Netflix comedy ‘Space Force’ a simple, silly, hilarious military satire

Berk Oto, Managing Editor

“This is not a joke. His words — boots on the moon by 2024,” the Secretary of Defense, played by Dan Bakkedahl, said to the room full of generals groaning at the announcement of the nation’s newest military branch, Space Force. “Actually, he said boobs on the moon, but we believe that to be a typo,” he quickly added.

If you’re looking for an intellectual and satirical deconstruction of the Trump administration, the new Netflix comedy “Space Force” is not for you. Instead, the show offers the simple and silly yet brilliant and timeless comedy in the style of “The Office” that made Steve Carell famous. 

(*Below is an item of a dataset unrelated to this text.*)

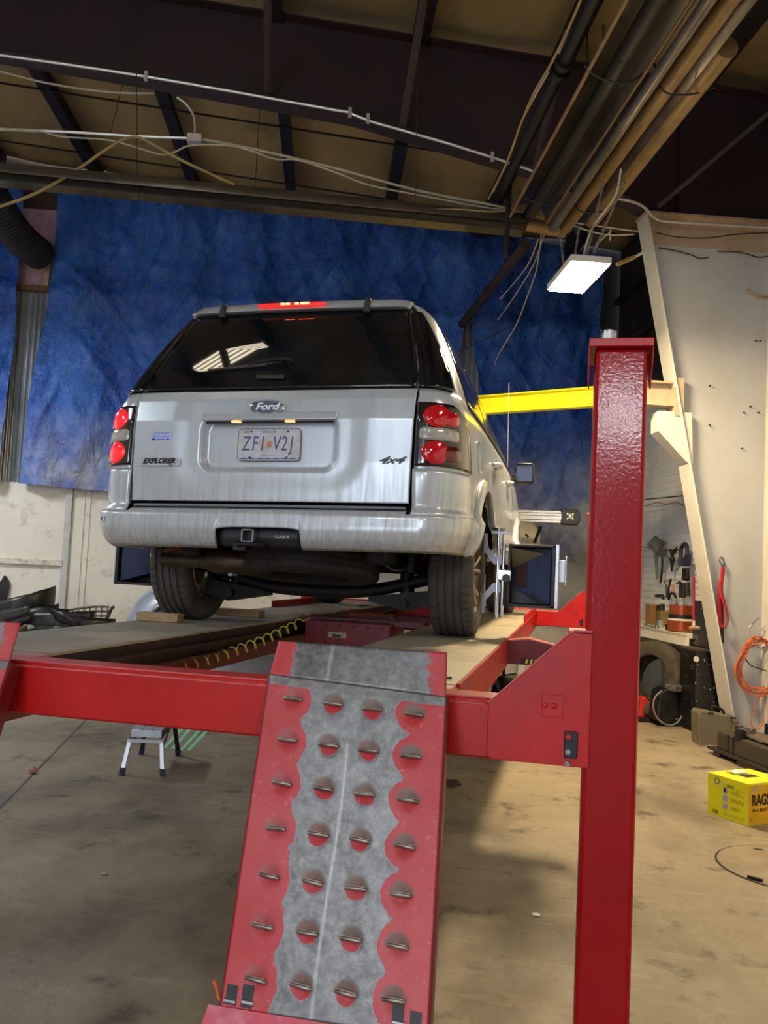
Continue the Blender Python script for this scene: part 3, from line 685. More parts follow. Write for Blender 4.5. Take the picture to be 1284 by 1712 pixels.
def runway(xi, xo, s):
    """xi inner edge, xo outer edge; s=+1 right runway"""
    y0, y1 = yb+.13, yf
    a, b = min(xi, xo), max(xi, xo)
    q = MB().bx(a, b, y0+.22, y1, DZ-.010, DZ)
    rw = obj('runway', q, MT['deck'], lift, smooth=0)
    q = MB().bx(a, b, y0-.06, y0+.215, DZ-.012, DZ-.002); obj('end_plate', q, MT['deckend'], rw, smooth=0)
    # outer C channel and inner channel
    q = MB(); q.bx(xo-.006, xo+.006, y0, y1, DZ-.15, DZ-.012); q.bx(min(xo, xo-s*.06), max(xo, xo-s*.06), y0, y1, DZ-.156, DZ-.15)
    q.bx(xo-.01, xo+.012, y0+.25, y1, DZ-.012, DZ-.002)
    obj('outer_channel', q, MT['red'], rw, smooth=0)
    q = MB(); q.bx(xi-.006, xi+.006, y0, y1, DZ-.10, DZ-.012); q.bx(min(xi, xi-s*.045), max(xi, xi-s*.045), y0+.22, y1, DZ-.058, DZ-.048); q.bx(min(xi, xi-s*.045)-(.0), max(xi, xi-s*.045), y0, y1, DZ-.108, DZ-.1)
    obj('inner_channel', q, MT['raildk'], rw, smooth=0)
    q = MB().bx(xi-.005+s*.02, xi+.005+s*.02, y0, y1, DZ-.20, DZ-.108); obj('jack_rail', q, MT['reddark'], rw, smooth=0)
    # raised wheel guard at the front
    q = MB(); q.bx(xo-.004, xo+.006, 2.75, 4.75, DZ-.005, DZ+.05)
    obj('side_guard', q, MT['red'], rw, smooth=0, bevel=.003)
    q = MB()
    for yy in (.9, 2.1): q.bx((a+b)/2+.1, (a+b)/2+.19, yy, yy+.02, DZ-.0005, DZ+.001)
    obj('slot', q, MT['black'], rw, smooth=0)
    # turnplate under the front wheel
    q = MB().cyl(((a+b)/2+s*.0, 3.89, DZ), ((a+b)/2, 3.89, DZ+.012), .22, 40); obj('turnplate', q, MT['steel'], rw)
    return rw
RWR = runway(.497, 1.043, 1); RWL = runway(-.350, -.913, -1)
# bent bracket with hazard stripes beside the right runway
q = MB(); P0 = ony(868, 1052, 1.1)
q.prism([V((1.045, 1.10, .985)), V((1.16, 1.10, 1.0)), V((1.40, 1.10, .955)), V((1.40, 1.10, .925)), V((1.16, 1.10, .86)), V((1.045, 1.10, .86))], V((0, .09, 0)))
br = obj('slip_bracket', q, MT['reddark'], lift, smooth=0, bevel=.003)
q = MB(); q.prism([V((1.05, 1.095, .988)), V((1.16, 1.095, 1.004)), V((1.40, 1.095, .958)), V((1.40, 1.095, .953)), V((1.16, 1.095, .997)), V((1.05, 1.095, .981))], V((0, .1, 0)))
obj('bracket_edge', q, MT['edge'], br, smooth=0)
q = MB()
for k in range(7):
    x = 1.145+k*.024; q.prism([V((x, 1.0985, .868)), V((x+.011, 1.0985, .868)), V((x+.018, 1.0985, .892)), V((x+.007, 1.0985, .892))], V((0, -.001, 0)))
q2 = MB().bx(1.12, 1.33, 1.099, 1.1, .864, .896); obj('warning_label', q2, MT['black'], br, smooth=0)
obj('hazard_stripe', q, mat('hazard yellow', hx('d9c52a'), .5), br, smooth=0)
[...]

From the vengeful, irrational and, at times, ridiculous president who announces policy decisions through Twitter, to the charismatic young Latinx congresswoman from New York who is skeptical of excessive military spending, “Space Force” parodies the contemporary political climate without naming names. This gives the show’s writers creative license to poke fun at high-profile figures without embroiling the show in partisan controversy.

Carell’s character, a charming and headstrong four-star general named Mark Naird, reluctantly takes a job as the head of the newest branch of the armed forces and relocates with his family to a remote town in Colorado, where he establishes the headquarters of the United States Space Force. Naird’s main objective throughout the season is to establish a lunar colony on the Moon.

Surrounded by brilliant and quirky scientists like Chief Scientist of the Space Force Dr. Adrian Mallory (John Malkovich), Naird frustratingly but humorously chooses to ignore logical and scientific recommendations made by his team in favor of impulsive and rash decisions. When a Chinese spacecraft disassembles an American satellite, the scientists propose nudging the pieces together using light energy. Naird dismisses the proposition, instead proposing a bomb — citing that the Air Force always used one when they were out of ideas. When it was clear that a bomb wouldn’t work in the vacuum of space, he wasted precious hours trying to control a chimpanzee on a nearby American spacecraft to fix the broken ship. Instead of telling an inspiring story of American ingenuity, the success that Naird finds in his leadership embodies the idiom of “fake it till you make it” with silly proposals that are just so crazy that they sometimes work.

Instead of telling an inspiring story of American ingenuity, the success that Naird finds in his leadership embodies the idiom of “fake it till you make it” with silly proposals that are just so crazy that they sometimes work.”

With other industry titans such as Ben Schwartz, Lisa Kudrow, Jimmy O. Yang, and Fred Willard (who died May 15 after filming was complete), the show’s cast is truly stacked. Some of the biggest draws, yet greatest weaknesses to the show are the actors’ ties to their characters from former shows. While getting one last chance to see Mr. Carell in an eccentric and endearing workplace leadership role is nostalgic, the comparison leaves the viewer disappointed by the numerous differences between Micael Scott and Naird. The same is true for Ben Schwartz’s character, F. Tony Scarapiducci, who seems like a lamer, more toned-down version of Jean-Ralphio Saperstein from “Parks and Recreation,” and Lisa Kudrow’s Maggie Naird, who is a less charming version of Phoebe from “Friends.”

The most jarring aspect of this otherwise farcical show are the many desultory and unresolved sub-plots. While some of them make sense, like Naird’s daughter’s rebellious adventures and the unlikely friendship between Dr. Mallory and General Naird, many others, like Naird’s rivalry with the Air Force and the unknown crime Naird’s wife committed to land in prison, fall flat and slow the progression of the overall plot for the sake of a few gratuitous one-liners. The loose ends are likely to raise suspense for a second season, but the numerous unrelated plots can at times feel overdone and difficult to keep track of.

Regardless, if you’re looking for a fun show guaranteed to make you laugh out loud an astronomical amount of times — or you simply want to see your favorite actors in action — “Space Force” is the show for you.